The request —
Write out the whole listing word for word.

------------------------------------------------------------

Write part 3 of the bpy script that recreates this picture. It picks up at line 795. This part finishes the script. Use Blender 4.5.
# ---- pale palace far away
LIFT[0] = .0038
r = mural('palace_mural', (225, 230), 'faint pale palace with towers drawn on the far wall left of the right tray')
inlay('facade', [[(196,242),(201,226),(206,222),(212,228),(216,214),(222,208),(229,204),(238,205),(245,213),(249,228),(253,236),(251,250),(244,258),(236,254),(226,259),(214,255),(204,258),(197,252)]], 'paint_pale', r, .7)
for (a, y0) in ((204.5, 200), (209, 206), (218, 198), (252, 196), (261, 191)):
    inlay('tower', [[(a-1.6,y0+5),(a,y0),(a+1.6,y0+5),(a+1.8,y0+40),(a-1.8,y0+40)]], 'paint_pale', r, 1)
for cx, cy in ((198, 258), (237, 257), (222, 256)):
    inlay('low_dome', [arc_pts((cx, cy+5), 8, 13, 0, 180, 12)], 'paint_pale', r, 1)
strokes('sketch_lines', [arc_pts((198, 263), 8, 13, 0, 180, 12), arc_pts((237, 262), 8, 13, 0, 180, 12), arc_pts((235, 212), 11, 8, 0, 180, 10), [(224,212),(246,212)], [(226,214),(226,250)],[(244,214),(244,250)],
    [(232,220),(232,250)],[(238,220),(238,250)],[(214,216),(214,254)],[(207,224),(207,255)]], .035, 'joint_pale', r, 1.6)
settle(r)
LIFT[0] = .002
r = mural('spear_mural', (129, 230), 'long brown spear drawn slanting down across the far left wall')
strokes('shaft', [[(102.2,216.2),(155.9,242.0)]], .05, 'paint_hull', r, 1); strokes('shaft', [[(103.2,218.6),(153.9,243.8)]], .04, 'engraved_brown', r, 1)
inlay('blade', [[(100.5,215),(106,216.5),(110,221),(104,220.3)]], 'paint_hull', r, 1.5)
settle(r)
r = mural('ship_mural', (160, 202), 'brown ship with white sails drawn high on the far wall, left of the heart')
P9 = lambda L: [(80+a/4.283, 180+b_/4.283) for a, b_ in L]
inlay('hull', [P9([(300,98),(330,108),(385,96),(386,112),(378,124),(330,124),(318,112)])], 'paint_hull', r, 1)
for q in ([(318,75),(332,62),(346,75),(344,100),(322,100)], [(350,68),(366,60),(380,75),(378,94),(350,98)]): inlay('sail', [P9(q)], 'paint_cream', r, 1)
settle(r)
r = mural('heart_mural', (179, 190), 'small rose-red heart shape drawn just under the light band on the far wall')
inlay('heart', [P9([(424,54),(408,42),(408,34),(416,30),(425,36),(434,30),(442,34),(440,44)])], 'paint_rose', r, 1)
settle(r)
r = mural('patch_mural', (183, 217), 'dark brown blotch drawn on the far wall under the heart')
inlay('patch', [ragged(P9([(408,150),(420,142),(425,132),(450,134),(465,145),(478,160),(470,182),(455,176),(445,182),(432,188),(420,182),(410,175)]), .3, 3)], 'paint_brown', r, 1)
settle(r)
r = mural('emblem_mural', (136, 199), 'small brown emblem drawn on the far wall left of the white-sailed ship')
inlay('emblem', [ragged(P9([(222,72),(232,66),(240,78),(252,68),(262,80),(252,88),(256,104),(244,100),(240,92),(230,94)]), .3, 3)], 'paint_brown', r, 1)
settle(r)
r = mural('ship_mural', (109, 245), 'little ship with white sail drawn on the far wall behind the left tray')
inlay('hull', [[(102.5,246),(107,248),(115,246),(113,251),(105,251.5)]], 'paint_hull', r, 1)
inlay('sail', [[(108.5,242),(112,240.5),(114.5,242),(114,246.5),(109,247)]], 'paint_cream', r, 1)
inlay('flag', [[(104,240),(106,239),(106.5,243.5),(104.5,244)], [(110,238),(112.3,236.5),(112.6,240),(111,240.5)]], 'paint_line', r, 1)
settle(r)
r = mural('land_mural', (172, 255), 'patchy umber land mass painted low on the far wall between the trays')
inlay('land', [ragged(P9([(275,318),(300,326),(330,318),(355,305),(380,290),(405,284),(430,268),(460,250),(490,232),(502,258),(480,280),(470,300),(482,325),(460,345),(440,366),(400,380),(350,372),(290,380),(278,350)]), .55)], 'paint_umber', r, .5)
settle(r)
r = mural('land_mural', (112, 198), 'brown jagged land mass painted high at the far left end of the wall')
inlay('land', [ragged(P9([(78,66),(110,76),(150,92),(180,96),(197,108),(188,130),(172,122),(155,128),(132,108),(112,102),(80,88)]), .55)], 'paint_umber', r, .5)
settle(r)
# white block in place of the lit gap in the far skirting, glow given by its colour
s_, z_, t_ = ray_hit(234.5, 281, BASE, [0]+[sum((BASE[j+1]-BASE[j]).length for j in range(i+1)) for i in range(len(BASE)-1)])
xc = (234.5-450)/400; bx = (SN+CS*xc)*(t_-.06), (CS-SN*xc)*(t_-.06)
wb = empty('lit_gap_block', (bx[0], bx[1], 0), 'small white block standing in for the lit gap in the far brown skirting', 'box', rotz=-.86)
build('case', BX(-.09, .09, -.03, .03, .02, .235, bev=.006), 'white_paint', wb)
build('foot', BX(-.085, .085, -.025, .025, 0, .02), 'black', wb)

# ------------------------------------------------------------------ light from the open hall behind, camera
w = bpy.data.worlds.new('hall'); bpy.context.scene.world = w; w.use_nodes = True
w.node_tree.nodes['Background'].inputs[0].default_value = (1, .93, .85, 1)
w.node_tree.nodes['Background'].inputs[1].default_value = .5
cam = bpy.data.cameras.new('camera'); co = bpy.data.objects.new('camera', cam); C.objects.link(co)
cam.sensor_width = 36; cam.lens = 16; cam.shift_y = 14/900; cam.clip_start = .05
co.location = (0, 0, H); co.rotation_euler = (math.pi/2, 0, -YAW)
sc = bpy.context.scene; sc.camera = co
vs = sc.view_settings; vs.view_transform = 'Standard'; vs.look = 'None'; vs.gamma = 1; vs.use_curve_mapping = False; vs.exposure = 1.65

------------------------------------------------------------

The solution —
Write part 3 of the bpy script that recreates this picture. It picks up at line 795. This part finishes the script. Use Blender 4.5.
# ---- pale palace far away
LIFT[0] = .0038
r = mural('palace_mural', (225, 230), 'faint pale palace with towers drawn on the far wall left of the right tray')
inlay('facade', [[(196,242),(201,226),(206,222),(212,228),(216,214),(222,208),(229,204),(238,205),(245,213),(249,228),(253,236),(251,250),(244,258),(236,254),(226,259),(214,255),(204,258),(197,252)]], 'paint_pale', r, .7)
for (a, y0) in ((204.5, 200), (209, 206), (218, 198), (252, 196), (261, 191)):
    inlay('tower', [[(a-1.6,y0+5),(a,y0),(a+1.6,y0+5),(a+1.8,y0+40),(a-1.8,y0+40)]], 'paint_pale', r, 1)
for cx, cy in ((198, 258), (237, 257), (222, 256)):
    inlay('low_dome', [arc_pts((cx, cy+5), 8, 13, 0, 180, 12)], 'paint_pale', r, 1)
strokes('sketch_lines', [arc_pts((198, 263), 8, 13, 0, 180, 12), arc_pts((237, 262), 8, 13, 0, 180, 12), arc_pts((235, 212), 11, 8, 0, 180, 10), [(224,212),(246,212)], [(226,214),(226,250)],[(244,214),(244,250)],
    [(232,220),(232,250)],[(238,220),(238,250)],[(214,216),(214,254)],[(207,224),(207,255)]], .035, 'joint_pale', r, 1.6)
settle(r)
LIFT[0] = .002
r = mural('spear_mural', (129, 230), 'long brown spear drawn slanting down across the far left wall')
strokes('shaft', [[(102.2,216.2),(155.9,242.0)]], .05, 'paint_hull', r, 1); strokes('shaft', [[(103.2,218.6),(153.9,243.8)]], .04, 'engraved_brown', r, 1)
inlay('blade', [[(100.5,215),(106,216.5),(110,221),(104,220.3)]], 'paint_hull', r, 1.5)
settle(r)
r = mural('ship_mural', (160, 202), 'brown ship with white sails drawn high on the far wall, left of the heart')
P9 = lambda L: [(80+a/4.283, 180+b_/4.283) for a, b_ in L]
inlay('hull', [P9([(300,98),(330,108),(385,96),(386,112),(378,124),(330,124),(318,112)])], 'paint_hull', r, 1)
for q in ([(318,75),(332,62),(346,75),(344,100),(322,100)], [(350,68),(366,60),(380,75),(378,94),(350,98)]): inlay('sail', [P9(q)], 'paint_cream', r, 1)
settle(r)
r = mural('heart_mural', (179, 190), 'small rose-red heart shape drawn just under the light band on the far wall')
inlay('heart', [P9([(424,54),(408,42),(408,34),(416,30),(425,36),(434,30),(442,34),(440,44)])], 'paint_rose', r, 1)
settle(r)
r = mural('patch_mural', (183, 217), 'dark brown blotch drawn on the far wall under the heart')
inlay('patch', [ragged(P9([(408,150),(420,142),(425,132),(450,134),(465,145),(478,160),(470,182),(455,176),(445,182),(432,188),(420,182),(410,175)]), .3, 3)], 'paint_brown', r, 1)
settle(r)
r = mural('emblem_mural', (136, 199), 'small brown emblem drawn on the far wall left of the white-sailed ship')
inlay('emblem', [ragged(P9([(222,72),(232,66),(240,78),(252,68),(262,80),(252,88),(256,104),(244,100),(240,92),(230,94)]), .3, 3)], 'paint_brown', r, 1)
settle(r)
r = mural('ship_mural', (109, 245), 'little ship with white sail drawn on the far wall behind the left tray')
inlay('hull', [[(102.5,246),(107,248),(115,246),(113,251),(105,251.5)]], 'paint_hull', r, 1)
inlay('sail', [[(108.5,242),(112,240.5),(114.5,242),(114,246.5),(109,247)]], 'paint_cream', r, 1)
inlay('flag', [[(104,240),(106,239),(106.5,243.5),(104.5,244)], [(110,238),(112.3,236.5),(112.6,240),(111,240.5)]], 'paint_line', r, 1)
settle(r)
r = mural('land_mural', (172, 255), 'patchy umber land mass painted low on the far wall between the trays')
inlay('land', [ragged(P9([(275,318),(300,326),(330,318),(355,305),(380,290),(405,284),(430,268),(460,250),(490,232),(502,258),(480,280),(470,300),(482,325),(460,345),(440,366),(400,380),(350,372),(290,380),(278,350)]), .55)], 'paint_umber', r, .5)
settle(r)
r = mural('land_mural', (112, 198), 'brown jagged land mass painted high at the far left end of the wall')
inlay('land', [ragged(P9([(78,66),(110,76),(150,92),(180,96),(197,108),(188,130),(172,122),(155,128),(132,108),(112,102),(80,88)]), .55)], 'paint_umber', r, .5)
settle(r)
# white block in place of the lit gap in the far skirting, glow given by its colour
s_, z_, t_ = ray_hit(234.5, 281, BASE, [0]+[sum((BASE[j+1]-BASE[j]).length for j in range(i+1)) for i in range(len(BASE)-1)])
xc = (234.5-450)/400; bx = (SN+CS*xc)*(t_-.06), (CS-SN*xc)*(t_-.06)
wb = empty('lit_gap_block', (bx[0], bx[1], 0), 'small white block standing in for the lit gap in the far brown skirting', 'box', rotz=-.86)
build('case', BX(-.09, .09, -.03, .03, .02, .235, bev=.006), 'white_paint', wb)
build('foot', BX(-.085, .085, -.025, .025, 0, .02), 'black', wb)

# ------------------------------------------------------------------ light from the open hall behind, camera
w = bpy.data.worlds.new('hall'); bpy.context.scene.world = w; w.use_nodes = True
w.node_tree.nodes['Background'].inputs[0].default_value = (1, .93, .85, 1)
w.node_tree.nodes['Background'].inputs[1].default_value = .5
cam = bpy.data.cameras.new('camera'); co = bpy.data.objects.new('camera', cam); C.objects.link(co)
cam.sensor_width = 36; cam.lens = 16; cam.shift_y = 14/900; cam.clip_start = .05
co.location = (0, 0, H); co.rotation_euler = (math.pi/2, 0, -YAW)
sc = bpy.context.scene; sc.camera = co
vs = sc.view_settings; vs.view_transform = 'Standard'; vs.look = 'None'; vs.gamma = 1; vs.use_curve_mapping = False; vs.exposure = 1.65